Raw data —
* START *

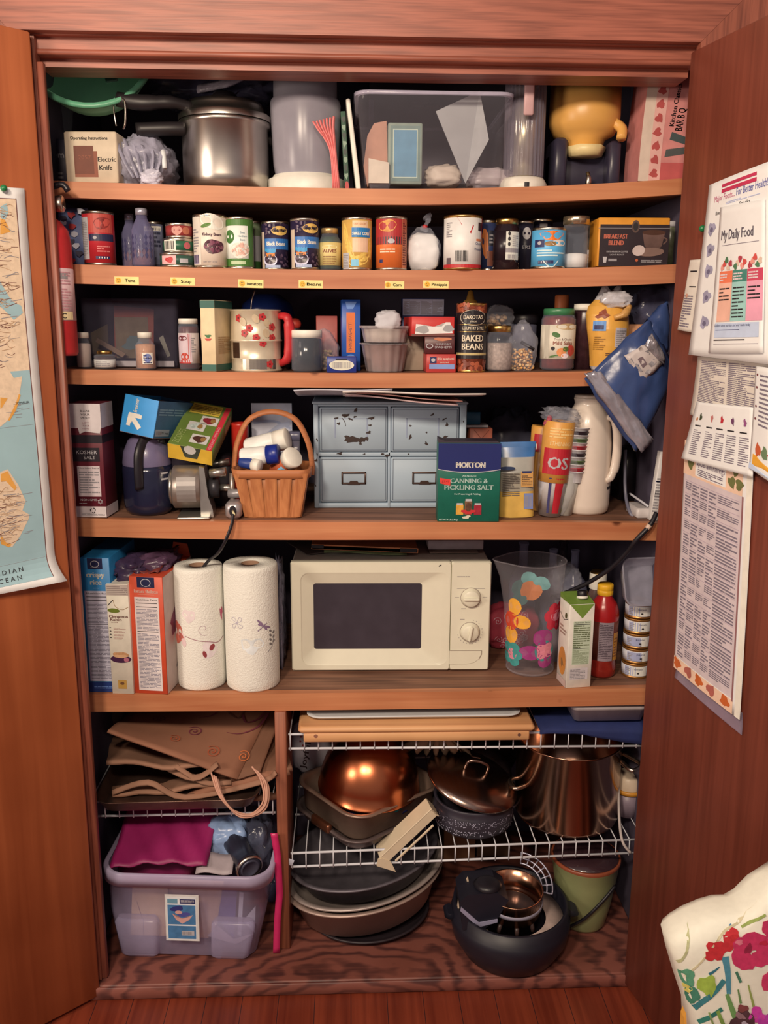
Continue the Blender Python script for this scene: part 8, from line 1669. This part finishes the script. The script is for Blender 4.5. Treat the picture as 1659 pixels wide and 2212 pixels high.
put('chrome_ring_cup', 'open copper-toned metal bowl with a grey band sitting in the black pot', 'bowl', [('bowl_wall', m), ('grey_band', gb), ('bowl_floor', bt)]+fts, (q.x, .082, .205), (R_(5), 0, 0), s=1.12)
m = M().prism([(-.06, .0), (-.068, .072), (-.05, .092), (.02, .094), (.045, .075), (.022, .03), (-.01, .0)], 0, .09, KB_, 'y'); kn = M().lathe([(0, 0), (.03, 0), (.033, .004), (.024, .012), (.010, .014), (0, .014)], BLACK, 30).xf(Matrix.Translation((.0, .03, .0925)))
bd = M().prism([(-.067, .052), (-.065, .062), (-.022, .02), (.02, .028), (.02, .02), (-.024, .008)], -.003, -.0005, mt((156, 146, 160), .4), 'y')
put('waffle_maker', 'black kitchen appliance with a round knob leaning inside the black pot', 'appliance', [('housing', m), ('knob', kn), ('grey_trim', bd)], (q.x-.068, .02, .200))
m = M()
for i in range(7): t = -.2+i*.28; m.tube([(.055*cos(t), .055*sin(t), 0), (.08*cos(t), .08*sin(t), .004)], .0018, mt((196, 186, 190), .3, .5), 5)
for rr_ in (.055, .067, .08): m.tube([(rr_*cos(t), rr_*sin(t), (rr_-.055)*.16) for t in [-.2+.1*k for k in range(18)]], .002, mt((196, 186, 190), .3, .5), 5)
put('steamer_rack', 'small white wire rack standing in the back of the black pot', 'rack', m, (q.x+.02, .115, .245), (R_(35), 0, R_(-8)))
m = M().prism([(-.012, -.05), (.004, -.05), (.006, .03), (0, .05), (-.014, .02)], 0, .012, mt((216, 186, 150), .5)); put('wooden_spatula', 'pale wooden spatula blade leaning at the left inside the black pot', 'spatula', m, (cx-r*.80, Yc-r*.2, zq+.062), (0, R_(8), 0))
# green crock
q = onz(1290, 2030, zd); r = .083; cx = at(1192, 1900, .19).x+r; hk = .188
CG = mt((150, 148, 96), .35, var=.12, sc=12); CRB = mt((150, 76, 48), .3)
m = M().lathe([(0, 0), (r*.6, 0), (r*.68, .01), (r*.80, hk*.3), (r*.93, hk*.7), (r*1.0, hk*.94), (r*1.03, hk*.96, CRB), (r*1.03, hk), (r*.98, hk+.002), (r*.96, hk*.95), (r*.7, .02), (0, .015)], CG, 56)
ld = M().lathe([(r*.97, hk*.99), (r*.95, hk+.004), (r*.6, hk+.012), (0, hk+.016)], mt((60, 38, 40), .25, coat=.5), 48)
cd_ = M().tube([(-r*.6, -r*.75, .03), (-r*.2, -r*.95, hk*.35), (r*.3, -r*.95, hk*.6), (r*.7, -r*.75, hk*.75)], .004, BLACK, 6, sub=5)
put('green_crock', 'olive green crock with a brown rim and dark lid in the right corner', 'crock', [('crock_body', m), ('lid', ld), ('cord', cd_)], (cx, .19, zd+.0005))
# tan box behind on deck
q = at(985, 1880, .45); put('tan_carton', 'tan cardboard carton at the back between the roasters and the black pot', 'box', M().box(-.045, .045, 0, .1, 0, at(985, 1790, .45).z-zd, CARD, .001), (q.x+.01, .46, zd+.0005))
q = at(1040, 1850, .45); put('tan_carton', 'wide tan carton behind the black pot', 'box', M().box(-.045, .045, 0, .08, 0, at(1040, 1835, .45).z-zd, mt((150, 112, 76), .8), .001), (q.x+.035, .47, zd+.0005))
# ================================================================ LEFT bottom: tray, bags
zt2 = .4455+.038+.0035
TRB = mt((120, 90, 74), .3, .8, var=.2)
m = M().loft([(0, .17, .17, .03), (.004, .173, .173, .034), (.028, .186, .186, .04), (.031, .188, .188, .042), (.029, .184, .184, .04), (.006, .17, .17, .03)], TRB, 6)
put('baking_sheet', 'dark metal baking tray under the paper bags on the left wire shelf', 'tray', m, (-.395, .246, zt2+.001), (R_(.4), R_(-.6), 0))
KR = mt((150, 98, 70), .85, var=.10, sc=14); KR2 = mt((124, 82, 58), .85, var=.12, sc=14); KR3 = mt((156, 110, 82), .85, var=.08, sc=14)
def bagsheet(c4, Ys, mat, th, name, label, n=12, wv=.006, seed=0, extra=None):
    q = [at(x, y, Y) for (x, y), Y in zip(c4, Ys)]
    def fn(u, v):
        p = (q[0]*(1-u)+q[1]*u)*(1-v)+(q[3]*(1-u)+q[2]*u)*v
        return p+V((0, 0, wv*noise.noise(V((u*3+seed, v*3, seed)))))
    m = M().sheet(fn, n, n, mat, th)
    if extra: extra(m, fn)
    return m, fn
# lower bags stack (fronts facing viewer)
bagsets = [(((215, 1715), (590, 1700), (600, 1722), (250, 1742)), (.36, .36, .112, .112), KR2, .010, 'flat brown paper bag at the bottom of the bag pile'),
 (((240, 1662), (450, 1650), (470, 1700), (243, 1718)), (.38, .36, .118, .118), KR3, .008, 'crumpled paper bag with an open fold in the lower left of the bag pile'),
 (((380, 1660), (618, 1600), (625, 1660), (392, 1728)), (.38, .38, .112, .112), KR, .016, 'thick folded paper bag jutting out at the lower right of the bag pile'),
 (((243, 1590), (440, 1600), (470, 1660), (230, 1648)), (.38, .38, .122, .122), KR3, .008, 'pale brown paper bag poking out left below the printed one'),
 (((470, 1560), (600, 1540), (632, 1665), (500, 1690)), (.40, .40, .112, .118), KR2, .010, 'brown paper bag at the right of the pile behind the twine handles')]
for i, (c4, Ys, mat, th, lab_) in enumerate(bagsets):
    m, fn = bagsheet(c4, Ys, mat, th, '', '', 12, .012, i*3.3)
    put('paper_bag', lab_, 'paper bag', m)
# folded lips
m = M().tube([at(243, 1712, .118), at(320, 1690, .112), at(400, 1722, .112), at(560, 1690, .108), at(596, 1668, .108)], .007, KR3, 8, sub=5, flat=.4)
m.tube([at(380, 1655, .122), at(440, 1690, .112), at(500, 1690, .112)], .006, KR3, 8, sub=5, flat=.4); m.tube([at(345, 1648, .18), at(420, 1680, .112), at(470, 1650, .112)], .009, KR3, 8, sub=5, flat=.25)
bh = m.build('paper_handles', bpy.data.objects['paper_bag'])
c4 = ((288, 1535), (600, 1500), (512, 1684), (232, 1580)); Ys = (.34, .36, .108, .118)
m, fn = bagsheet(c4, Ys, KR, .006, '', '', 14, .004, 8)
SW = mt((120, 50, 60), .8); SW2 = mt((176, 84, 50), .8)
d = D(m, lambda u, v, o: V(fn(u, v))+V((0, -o*3-.002, o+.0045)), .1)
inv = lambda px, py: (px, py)
def uv(px, py):   # approximate inverse of the bilinear pixel map
    best = None
    for i in range(41):
        for j in range(41):
            u, v = i/40, j/40; P3 = fn(u, v); rel = P3-CAM; w_ = rel.dot(_f); X2, Y2 = CX+FPX*rel.dot(RX)/w_, CY-FPX*rel.dot(UX)/w_; e = (X2-px)**2+(Y2-py)**2
            if best is None or e < best[0]: best = (e, u, v)
    return best[1:]
for px, py, s_, mm in ((343, 1556, .055, SW), (421, 1581, .055, SW), (378, 1597, .042, SW2), (461, 1627, .052, SW2), (527, 1634, .045, mt((206, 110, 60), .8))):
    u, v = uv(px, py); pts = spiral(0, 0, 1, 2.0, 2.5, 22); d.curve([(u+a_*s_*1.05, v-b_*s_*1.5) for a_, b_ in pts], .009, mm, 2)
def pxcurve(pts, wd, mm): d.curve([uv(*p) for p in pts], wd, mm, 5)
pxcurve([(430, 1553), (455, 1551), (480, 1535)], (.004, .02), SW); pxcurve([(492, 1541), (512, 1552), (530, 1540)], .014, mt((110, 70, 50), .8)); pxcurve([(528, 1548), (534, 1562), (556, 1556), (575, 1536)], .016, SW); pxcurve([(492, 1585), (520, 1590), (556, 1570), (580, 1542)], (.004, .024), SW)
ppb = put('printed_paper_bag', 'flattened kraft paper bag with purple and orange spirals on top of the pile', 'paper bag', m)
m, fn2 = bagsheet(((600, 1500), (618, 1520), (562, 1668), (512, 1684)), (.362, .37, .112, .109), KR2, .004, '', '', 8, .002, 9)
put('bag_side_fold', 'folded side of a brown paper bag along the right edge of the printed one', 'paper bag', m)
tw = M(); TWM = mt((206, 150, 120), .8)
for dx, dy, Yh in ((0, 0, .050), (8, 8, .047), (-6, -6, .054), (4, 2, .044)):
    tw.tube([at(462+dx, 1690-15+dy, Yh+.04), at(478+dx, 1722+dy, Yh+.01), at(508+dx, 1755+dy, Yh), at(545+dx*.5, 1760+dy*.3, Yh), at(572+dx*.5, 1735+dy, Yh), at(570+dx*1.2, 1690+dy, Yh+.02), at(550+dx, 1662+dy, Yh+.04)], .0022, TWM, 6, sub=6)
tw.build('twine_handles', ppb)
# dark bag far left above
q = at(225, 1590, .35); put('dark_bag', 'dim crumpled bag in the shadow at the far left behind the paper bags', 'bag', M().blob(.05, .08, .10, mt((96, 76, 66), .6, var=.3, sc=10), (0, 0, .1), amp=.112, fr=1.6, seed=90, flatb=True), (q.x-.005, .44, zt2+.038))
# ---- tote
TOT = mt((200, 184, 204), .2, alpha=.26, var=.05); TOR = mt((206, 186, 202), .25, alpha=.55, var=.05)
qa = at(216, 1890, .16); a = onz(240, 2075, zd); 
zt0 = zd+.001; Ht = at(430, 1893, .035).z-zt0
x0t, x1t = at(216, 1900, .06).x, at(590, 1900, .06).x; cxt = (x0t+x1t)/2+.002; hwt = (x1t-x0t)/2; x0b, x1b = at(242, 2080, .06).x, at(560, 2080, .06).x; hwb = (x1b-x0b)/2; cb = (x0b+x1b)/2-cxt
YT = .055; hd_ = .175
m = M().loft([(0, hwb*.93, hd_*.8, .03, cb, .02), (.006, hwb*.97, hd_*.85, .035, cb, .02), (Ht*.5, (hwb+hwt)/2, hd_*.93, .045, cb*.5, .01), (Ht*.86, hwt*.94, hd_*.97, .05, cb*.15, 0), (Ht*.87, hwt*.97, hd_*1.0, .05, 0, 0), (Ht, hwt*.985, hd_*1.02, .055, 0, 0)], TOT, 8, cap1=False)
rim = M().loft([(Ht*.88, hwt*.97, hd_*1.0, .05), (Ht*.87, hwt*1.0, hd_*1.03, .055), (Ht*.985, hwt*1.01, hd_*1.04, .06), (Ht, hwt*.99, hd_*1.02, .055), (Ht*.99, hwt*.95, hd_*.98, .05)], TOR, 8, cap0=False, cap1=False)
ftms = []
for sx in (-1, 1): ftm = M(); ftms.append(('corner_foot', ftm)); ftm.loft([(.0, hwb*.22, .012, .012, cb+sx*hwb*.62, -hd_*.80+.02), (.01, hwb*.27, .016, .014, cb+sx*hwb*.62, -hd_*.82+.02), (Ht*.42, hwb*.30, .016, .014, cb*.6+sx*hwb*.66, -hd_*.90+.014), (Ht*.46, hwb*.26, .008, .008, cb*.6+sx*hwb*.66, -hd_*.90+.016)], TOT, 4)
lbp = M(); LX, LZ = at(398, 1980, YT-.01).x-cxt, at(398, 1980, .055).z-zt0
def tf(u, v, o): return (LX+u, -hd_*(.935+.04*(LZ+v-Ht*.5)/Ht)-.003-o, LZ+v)
d = D(lbp, tf); w_, h_ = .039, .062; d.o = .001
d.rect(-w_, -h_, w_, h_, mt((222, 212, 196), .5)); d.up(2); d.rect(-w_*.92, -h_*.95, w_*.86, h_*.9, mt((232, 226, 214), .5)); d.up(2); BLB = mt((74, 122, 158), .5, var=.2, sc=60)
d.rect(-w_*.85, h_*.62, -w_*.25, h_*.82, mt((110, 150, 160), .5)); d.rect(-w_*.12, h_*.62, w_*.8, h_*.82, NAVY); d.rect(-w_*.85, -h_*.28, w_*.8, h_*.56, BLB); d.rect(-w_*.85, -h_*.9, w_*.8, -h_*.34, BLB); d.up()
d.lines(-w_*.05, h_*.66, w_*.74, h_*.8, 3, LGREY); HN = mt((214, 160, 144), .5)
d.poly([(-w_*.6, h_*.2), (-w_*.35, h_*.05), (0, -h_*.02), (w_*.35, h_*.05), (w_*.65, h_*.15), (w_*.4, -h_*.08), (0, -h_*.24), (-w_*.35, -h_*.08)], HN); d.ell(-w_*.3, h_*.4, w_*.4, h_*.12, mt((50, 54, 110), .5), 12, .2, .1); d.ell(w_*.1, h_*.16, w_*.4, h_*.1, mt((80, 80, 140), .5), 12, .1, .1); d.ell(-w_*.2, h_*.25, w_*.22, h_*.08, HN, 10); d.rect(-w_*.05, -h_*.75, w_*.7, -h_*.55, LGREY); d.up(); d.bars(0, -h_*.72, w_*.55, -h_*.58, GREY, 12)
put('storage_tote', 'large clear plastic storage tote with a blue label on the closet floor', 'storage tote', [('tote_body', m), ('tote_rim', rim), ('label', lbp)]+ftms, (cxt, YT+hd_*.93, zt0), (0, R_(1.2), R_(-3)))
yt = YT+hd_*.93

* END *

Lines of the material that contain the word "wide" are to be gathered.

Continue the Blender Python script for this scene: part 8, from line 1669. This part finishes the script. The script is for Blender 4.5. Treat the picture as 1659 pixels wide and 2212 pixels high.
q = at(1040, 1850, .45); put('tan_carton', 'wide tan carton behind the black pot', 'box', M().box(-.045, .045, 0, .08, 0, at(1040, 1835, .45).z-zd, mt((150, 112, 76), .8), .001), (q.x+.035, .47, zd+.0005))